Proteger quem denuncia atentados ambientais

Quem por imperativo de cidadania denuncia crimes ambientais também deve ser protegido de retaliações, como as lançadas contra Pedro Triguinho e Arlindo Marques.

Por estes dias, Pedro Triguinho, ativista torrejano contra a poluição provocada pela empresa Fabrióleo, enfrenta mais um processo judicial. Desta vez, a acusação pede pena de prisão ou 240 dias de multa por, no decurso de uma manifestação popular, o ambientalista, alegadamente, ter denunciado a Fabrióleo como um verdadeiro “cancro” poluidor. “Difamação!”, acusa aquele que o ministro do Ambiente já classificou como “infrator militante”, procurando intimidar quem lhe faz frente com muita coragem.

O expediente intimidatório não é novo. Há poucos anos, a Celtejo, empresa de Vila Velha de Ródão, recorreu a manobra idêntica para calar Arlindo Marques, o conhecido “guardião do Tejo”. Na altura, a empresa até já havia reconhecido ter ultrapassado os limites legais de controlo dos efluentes lançados no Tejo. Mas isso não a impediu de reclamar a Arlindo Marques, modesto funcionário público, uma indemnização de cerca de 250 mil euros, também por “difamação”. Neste caso, a pressão da opinião pública levaria a empresa a retirar o processo.

Para Jónatas Machado, professor associado da Universidade de Coimbra, citado pelo site Médio Tejo, “isto também é uma forma de assédio”, “o tipo de situação que toda a gente sabe que existe nos tribunais, mas que durante muito tempo se foi aceitando como inevitável”.

Trata-se do que em vários países é conhecido como “SLAPP(strategic lawsuit against public participation), ação judicial estratégica contra a participação pública, e aí já foi tornada ilegal por ameaçar a liberdade de expressão.

Segundo Jónatas Machado, as ações de “SLAPP”, mediante os elevados custos dos processos de defesa e possíveis indemnizações, têm a intenção de “assediar”, “intimidar, silenciar e punir”, assim “como destruir institucionalmente, destruir financeiramente, destruir pessoalmente” quem critica ou denuncia.

Processos judiciais desta natureza, além de ameaçarem a liberdade de expressão, ameaçam tornar-se verdadeiras espadas de Dâmocles colocadas sobre a cabeça dos ambientalistas, das suas associações ou de simples cidadãos, vítimas de atentados ambientais. Dada a reconhecida fragilidade dos seus recursos, estes encontram-se quase indefesos diante das poderosas equipas de juristas (bem) pagas por entidades com mais dinheiro do que escrúpulos.

A próxima transposição para o nosso ordenamento jurídico da Diretiva (UE) 2019/1937 do Parlamento Europeu e do Conselho, de 23 de outubro de 2019, relativa à proteção das pessoas que denunciam violações do direito da União, poderá contribuir para alterar este quadro.

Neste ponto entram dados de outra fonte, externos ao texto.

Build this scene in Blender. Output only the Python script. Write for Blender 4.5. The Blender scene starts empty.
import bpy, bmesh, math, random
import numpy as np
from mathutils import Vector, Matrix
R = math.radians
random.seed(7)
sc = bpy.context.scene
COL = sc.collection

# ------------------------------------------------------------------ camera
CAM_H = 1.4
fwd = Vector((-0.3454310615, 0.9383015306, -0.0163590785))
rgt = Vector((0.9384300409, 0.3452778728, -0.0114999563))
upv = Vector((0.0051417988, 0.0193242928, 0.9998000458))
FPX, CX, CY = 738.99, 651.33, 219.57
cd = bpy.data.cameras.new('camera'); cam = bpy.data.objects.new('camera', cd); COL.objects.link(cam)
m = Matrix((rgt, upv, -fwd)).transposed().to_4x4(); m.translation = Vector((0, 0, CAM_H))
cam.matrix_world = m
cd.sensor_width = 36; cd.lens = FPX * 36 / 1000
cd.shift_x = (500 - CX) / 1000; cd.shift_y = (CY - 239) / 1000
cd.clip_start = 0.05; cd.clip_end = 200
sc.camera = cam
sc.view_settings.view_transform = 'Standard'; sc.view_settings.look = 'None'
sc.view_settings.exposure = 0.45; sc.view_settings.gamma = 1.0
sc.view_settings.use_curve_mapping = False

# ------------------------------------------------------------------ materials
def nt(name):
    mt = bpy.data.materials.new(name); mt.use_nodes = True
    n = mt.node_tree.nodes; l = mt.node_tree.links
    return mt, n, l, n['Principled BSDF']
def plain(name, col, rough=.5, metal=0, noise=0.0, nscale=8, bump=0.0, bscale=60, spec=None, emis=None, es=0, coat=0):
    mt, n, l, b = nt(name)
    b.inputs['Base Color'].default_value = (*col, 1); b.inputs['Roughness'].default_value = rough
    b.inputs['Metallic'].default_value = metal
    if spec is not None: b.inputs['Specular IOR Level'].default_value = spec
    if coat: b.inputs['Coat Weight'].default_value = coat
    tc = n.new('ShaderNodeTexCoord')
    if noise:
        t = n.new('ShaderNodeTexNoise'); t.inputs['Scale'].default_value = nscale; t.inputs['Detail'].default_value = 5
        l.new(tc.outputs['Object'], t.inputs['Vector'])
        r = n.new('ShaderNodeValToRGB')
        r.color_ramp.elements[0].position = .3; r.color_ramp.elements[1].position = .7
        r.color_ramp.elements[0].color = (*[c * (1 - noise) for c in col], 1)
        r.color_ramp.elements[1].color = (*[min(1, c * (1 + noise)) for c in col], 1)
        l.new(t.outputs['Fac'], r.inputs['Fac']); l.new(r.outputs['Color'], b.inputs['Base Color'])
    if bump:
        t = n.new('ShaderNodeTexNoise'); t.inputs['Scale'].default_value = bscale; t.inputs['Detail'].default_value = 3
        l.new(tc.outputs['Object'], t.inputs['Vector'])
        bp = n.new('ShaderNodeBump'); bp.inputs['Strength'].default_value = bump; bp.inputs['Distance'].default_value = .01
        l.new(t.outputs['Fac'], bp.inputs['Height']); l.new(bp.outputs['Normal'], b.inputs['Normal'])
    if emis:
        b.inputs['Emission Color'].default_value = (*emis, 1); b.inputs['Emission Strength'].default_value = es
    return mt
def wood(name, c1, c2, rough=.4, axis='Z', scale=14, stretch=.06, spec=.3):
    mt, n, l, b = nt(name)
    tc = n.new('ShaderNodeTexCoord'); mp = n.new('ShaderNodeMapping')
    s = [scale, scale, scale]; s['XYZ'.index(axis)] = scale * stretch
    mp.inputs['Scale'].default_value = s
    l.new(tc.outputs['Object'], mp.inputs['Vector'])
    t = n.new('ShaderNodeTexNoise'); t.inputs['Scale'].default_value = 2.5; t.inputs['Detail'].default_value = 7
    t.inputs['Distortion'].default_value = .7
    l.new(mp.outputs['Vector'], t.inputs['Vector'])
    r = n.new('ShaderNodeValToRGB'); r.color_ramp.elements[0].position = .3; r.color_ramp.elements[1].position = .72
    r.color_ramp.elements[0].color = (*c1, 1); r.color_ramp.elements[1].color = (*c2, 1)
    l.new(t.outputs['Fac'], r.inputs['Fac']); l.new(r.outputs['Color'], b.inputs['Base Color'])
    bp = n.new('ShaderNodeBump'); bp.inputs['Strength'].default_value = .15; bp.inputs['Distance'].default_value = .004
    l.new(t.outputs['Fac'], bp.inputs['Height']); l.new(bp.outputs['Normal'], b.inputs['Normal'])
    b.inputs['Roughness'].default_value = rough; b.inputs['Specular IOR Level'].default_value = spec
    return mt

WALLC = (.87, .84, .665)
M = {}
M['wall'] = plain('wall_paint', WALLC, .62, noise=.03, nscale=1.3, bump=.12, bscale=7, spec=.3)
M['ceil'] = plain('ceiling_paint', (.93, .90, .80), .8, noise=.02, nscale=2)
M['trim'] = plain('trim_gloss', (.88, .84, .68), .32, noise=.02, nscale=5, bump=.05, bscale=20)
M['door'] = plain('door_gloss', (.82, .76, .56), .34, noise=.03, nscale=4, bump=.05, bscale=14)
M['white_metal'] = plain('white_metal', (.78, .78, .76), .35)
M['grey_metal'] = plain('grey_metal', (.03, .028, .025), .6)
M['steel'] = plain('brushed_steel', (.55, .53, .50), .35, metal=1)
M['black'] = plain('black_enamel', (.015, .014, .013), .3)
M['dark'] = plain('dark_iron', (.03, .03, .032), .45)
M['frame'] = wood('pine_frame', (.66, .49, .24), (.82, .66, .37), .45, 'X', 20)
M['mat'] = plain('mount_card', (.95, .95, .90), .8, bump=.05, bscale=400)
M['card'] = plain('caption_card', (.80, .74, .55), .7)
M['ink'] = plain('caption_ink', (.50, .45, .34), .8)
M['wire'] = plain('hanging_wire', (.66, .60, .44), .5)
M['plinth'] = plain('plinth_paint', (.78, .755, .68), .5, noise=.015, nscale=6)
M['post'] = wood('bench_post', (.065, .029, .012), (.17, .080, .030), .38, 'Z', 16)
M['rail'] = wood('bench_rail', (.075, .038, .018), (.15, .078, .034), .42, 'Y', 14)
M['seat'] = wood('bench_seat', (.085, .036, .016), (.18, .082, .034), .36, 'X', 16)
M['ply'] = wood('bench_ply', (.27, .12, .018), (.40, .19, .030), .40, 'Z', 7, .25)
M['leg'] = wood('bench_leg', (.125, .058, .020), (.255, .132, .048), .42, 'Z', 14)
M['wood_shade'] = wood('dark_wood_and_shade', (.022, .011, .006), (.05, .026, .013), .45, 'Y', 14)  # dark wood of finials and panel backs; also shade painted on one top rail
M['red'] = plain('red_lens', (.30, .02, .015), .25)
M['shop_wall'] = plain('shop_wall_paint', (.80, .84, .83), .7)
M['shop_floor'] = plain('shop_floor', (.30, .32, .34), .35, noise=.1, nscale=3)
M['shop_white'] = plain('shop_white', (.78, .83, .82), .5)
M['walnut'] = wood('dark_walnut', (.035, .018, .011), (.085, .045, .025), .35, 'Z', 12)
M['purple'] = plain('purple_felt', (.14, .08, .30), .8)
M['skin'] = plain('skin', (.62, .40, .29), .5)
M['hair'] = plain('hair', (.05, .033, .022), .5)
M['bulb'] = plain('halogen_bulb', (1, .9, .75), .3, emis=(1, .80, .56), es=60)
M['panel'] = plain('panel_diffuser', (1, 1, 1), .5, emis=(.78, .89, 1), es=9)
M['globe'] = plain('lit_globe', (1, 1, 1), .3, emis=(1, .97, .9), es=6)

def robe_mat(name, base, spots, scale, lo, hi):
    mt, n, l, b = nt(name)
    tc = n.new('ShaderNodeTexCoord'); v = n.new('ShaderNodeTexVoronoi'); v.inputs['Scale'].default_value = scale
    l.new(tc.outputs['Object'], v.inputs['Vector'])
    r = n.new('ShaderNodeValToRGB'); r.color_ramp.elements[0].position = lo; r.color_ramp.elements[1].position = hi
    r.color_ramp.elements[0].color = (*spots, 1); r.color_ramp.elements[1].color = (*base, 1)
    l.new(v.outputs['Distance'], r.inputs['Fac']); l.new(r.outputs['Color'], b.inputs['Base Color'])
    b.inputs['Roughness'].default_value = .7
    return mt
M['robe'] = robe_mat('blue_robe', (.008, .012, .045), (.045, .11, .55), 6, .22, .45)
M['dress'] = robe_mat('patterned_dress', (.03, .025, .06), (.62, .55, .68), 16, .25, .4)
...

Reconhece a Diretiva que “As denúncias e a divulgação pública alimentam os sistemas de aplicação dos direitos nacionais e da União com informações conducentes à deteção, à investigação e à ação penal eficazes por violações do direito da União, aumentando deste modo a transparência e a responsabilização”.

É certo que o escopo da Diretiva Europeia é o da proteção de denunciantes “que trabalham numa organização pública ou privada ou que com ela estão em contacto no contexto de atividades profissionais”. Mas a própria Diretiva admite que “Os Estados-Membros poderão decidir alargar a aplicação das disposições nacionais a outros domínios a fim de assegurar a existência de um regime de proteção dos denunciantes abrangente e coerente a nível nacional”. Nessa transposição deve ser introduzida a proteção de denunciantes de crimes ambientais, ainda que a denúncia provenha de entidades ou pessoas sem relação profissional com as entidades denunciadas.

Será precisamente o caso de ativistas e associações ambientalistas ou de simples cidadãos. Sem prejuízo dos direitos das entidades denunciadas, previstos aliás na própria Diretiva Europeia, quem por imperativo de cidadania denuncia crimes ambientais também deve ser protegido de retaliações, como as que “de facto” constituem ações judiciais iníquas, como as lançadas contra Pedro Triguinho e Arlindo Marques.

A ministra da Justiça, Francisca Van Dunem, assegurou que o Governo está “a trabalhar para transpor a Diretiva, em conjunto com toda a legislação relativa ao pacote anticorrupção e de estratégias anticorrupção”, até ao final deste ano. Pois que essa transposição da Diretiva não esqueça, e contemple, a ilegalização do chamado “SLAPP”, sendo certamente esse um dos critérios que dirá muito sobre o empenho do legislador, seja Governo ou Parlamento, na efetiva proteção do ambiente e de quem, corajosamente, a pratica.